Exercise
Copy out, exactly and without additions, the lines from the one that contains "Keep writing the" to the one that contains "QUADL*np.array([.45, 1]), seed=8)", both ends included.

Rows from a 3D scene dataset

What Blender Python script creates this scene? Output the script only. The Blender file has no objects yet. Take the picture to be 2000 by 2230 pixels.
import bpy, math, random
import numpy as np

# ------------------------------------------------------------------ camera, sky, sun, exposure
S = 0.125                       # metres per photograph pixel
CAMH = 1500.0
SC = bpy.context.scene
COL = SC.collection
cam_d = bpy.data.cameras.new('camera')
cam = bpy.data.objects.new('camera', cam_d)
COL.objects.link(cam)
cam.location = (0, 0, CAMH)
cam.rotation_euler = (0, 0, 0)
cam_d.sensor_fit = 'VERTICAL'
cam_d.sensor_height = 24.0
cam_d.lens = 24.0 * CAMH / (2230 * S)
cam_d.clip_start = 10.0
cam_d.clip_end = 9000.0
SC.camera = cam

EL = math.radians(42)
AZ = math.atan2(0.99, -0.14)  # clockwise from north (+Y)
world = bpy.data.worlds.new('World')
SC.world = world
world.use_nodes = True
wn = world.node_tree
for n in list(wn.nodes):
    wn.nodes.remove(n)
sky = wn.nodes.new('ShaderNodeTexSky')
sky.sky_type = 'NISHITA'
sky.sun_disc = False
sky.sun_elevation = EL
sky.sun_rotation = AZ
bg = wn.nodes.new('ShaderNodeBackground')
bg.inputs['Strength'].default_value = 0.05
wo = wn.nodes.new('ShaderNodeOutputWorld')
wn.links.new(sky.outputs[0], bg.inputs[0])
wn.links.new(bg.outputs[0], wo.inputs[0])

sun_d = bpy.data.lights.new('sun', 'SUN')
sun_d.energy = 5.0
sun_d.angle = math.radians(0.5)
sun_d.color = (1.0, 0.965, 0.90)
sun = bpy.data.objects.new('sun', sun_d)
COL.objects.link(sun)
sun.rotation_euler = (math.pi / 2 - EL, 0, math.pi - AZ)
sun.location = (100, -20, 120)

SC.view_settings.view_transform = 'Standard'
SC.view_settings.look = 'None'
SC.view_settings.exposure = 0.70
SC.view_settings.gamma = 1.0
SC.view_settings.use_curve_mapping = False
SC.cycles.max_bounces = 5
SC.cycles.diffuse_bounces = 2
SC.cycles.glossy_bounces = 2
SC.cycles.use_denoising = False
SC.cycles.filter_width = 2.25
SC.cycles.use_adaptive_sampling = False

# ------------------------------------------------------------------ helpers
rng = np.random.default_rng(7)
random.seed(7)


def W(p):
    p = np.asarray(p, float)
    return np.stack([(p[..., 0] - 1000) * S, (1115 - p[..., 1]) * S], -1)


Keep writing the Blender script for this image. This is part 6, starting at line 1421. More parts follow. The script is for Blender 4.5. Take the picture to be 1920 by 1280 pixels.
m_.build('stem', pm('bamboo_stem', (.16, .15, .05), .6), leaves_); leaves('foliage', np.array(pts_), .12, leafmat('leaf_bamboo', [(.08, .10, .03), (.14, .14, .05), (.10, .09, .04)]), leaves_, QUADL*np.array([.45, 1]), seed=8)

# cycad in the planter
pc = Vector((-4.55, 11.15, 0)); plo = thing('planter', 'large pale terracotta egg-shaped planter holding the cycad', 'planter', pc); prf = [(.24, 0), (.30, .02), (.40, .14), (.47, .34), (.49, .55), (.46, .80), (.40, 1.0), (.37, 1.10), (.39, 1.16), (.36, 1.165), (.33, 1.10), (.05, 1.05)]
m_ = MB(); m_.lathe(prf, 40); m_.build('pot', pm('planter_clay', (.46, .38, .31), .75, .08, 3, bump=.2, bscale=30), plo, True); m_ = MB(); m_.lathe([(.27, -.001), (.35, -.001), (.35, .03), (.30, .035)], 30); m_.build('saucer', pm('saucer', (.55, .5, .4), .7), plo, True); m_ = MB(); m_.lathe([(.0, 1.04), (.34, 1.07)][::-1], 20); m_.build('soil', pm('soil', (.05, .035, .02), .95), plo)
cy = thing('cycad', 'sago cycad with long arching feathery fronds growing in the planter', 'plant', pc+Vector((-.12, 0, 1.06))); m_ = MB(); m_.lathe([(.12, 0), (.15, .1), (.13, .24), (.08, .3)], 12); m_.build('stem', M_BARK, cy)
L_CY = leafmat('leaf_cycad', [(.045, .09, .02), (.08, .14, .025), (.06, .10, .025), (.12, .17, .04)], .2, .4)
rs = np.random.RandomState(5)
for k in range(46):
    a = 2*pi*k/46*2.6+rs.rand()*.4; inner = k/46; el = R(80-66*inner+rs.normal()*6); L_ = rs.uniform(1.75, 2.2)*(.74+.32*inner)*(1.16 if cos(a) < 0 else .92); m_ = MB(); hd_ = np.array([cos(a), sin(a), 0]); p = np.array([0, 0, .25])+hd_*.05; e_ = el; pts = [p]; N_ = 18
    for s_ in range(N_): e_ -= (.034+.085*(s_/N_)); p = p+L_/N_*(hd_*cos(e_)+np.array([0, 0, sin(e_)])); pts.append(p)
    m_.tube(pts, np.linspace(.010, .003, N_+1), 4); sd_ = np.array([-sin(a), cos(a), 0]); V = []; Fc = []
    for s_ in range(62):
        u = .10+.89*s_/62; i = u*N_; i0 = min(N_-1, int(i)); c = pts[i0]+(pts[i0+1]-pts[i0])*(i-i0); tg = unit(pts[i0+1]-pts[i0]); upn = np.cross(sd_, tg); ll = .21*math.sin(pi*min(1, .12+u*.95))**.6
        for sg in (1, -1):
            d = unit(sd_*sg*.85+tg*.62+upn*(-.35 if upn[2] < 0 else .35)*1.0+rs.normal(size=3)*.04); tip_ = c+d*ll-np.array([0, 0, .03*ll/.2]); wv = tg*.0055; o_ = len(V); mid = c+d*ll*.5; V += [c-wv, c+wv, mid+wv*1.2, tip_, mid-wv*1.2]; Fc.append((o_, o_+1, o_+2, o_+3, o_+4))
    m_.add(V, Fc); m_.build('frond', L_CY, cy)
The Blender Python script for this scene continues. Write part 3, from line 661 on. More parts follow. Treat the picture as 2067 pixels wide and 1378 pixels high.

Completed task
Keep writing the Blender script for this image. This is part 6, starting at line 1421. More parts follow. The script is for Blender 4.5. Take the picture to be 1920 by 1280 pixels.
m_.build('stem', pm('bamboo_stem', (.16, .15, .05), .6), leaves_); leaves('foliage', np.array(pts_), .12, leafmat('leaf_bamboo', [(.08, .10, .03), (.14, .14, .05), (.10, .09, .04)]), leaves_, QUADL*np.array([.45, 1]), seed=8)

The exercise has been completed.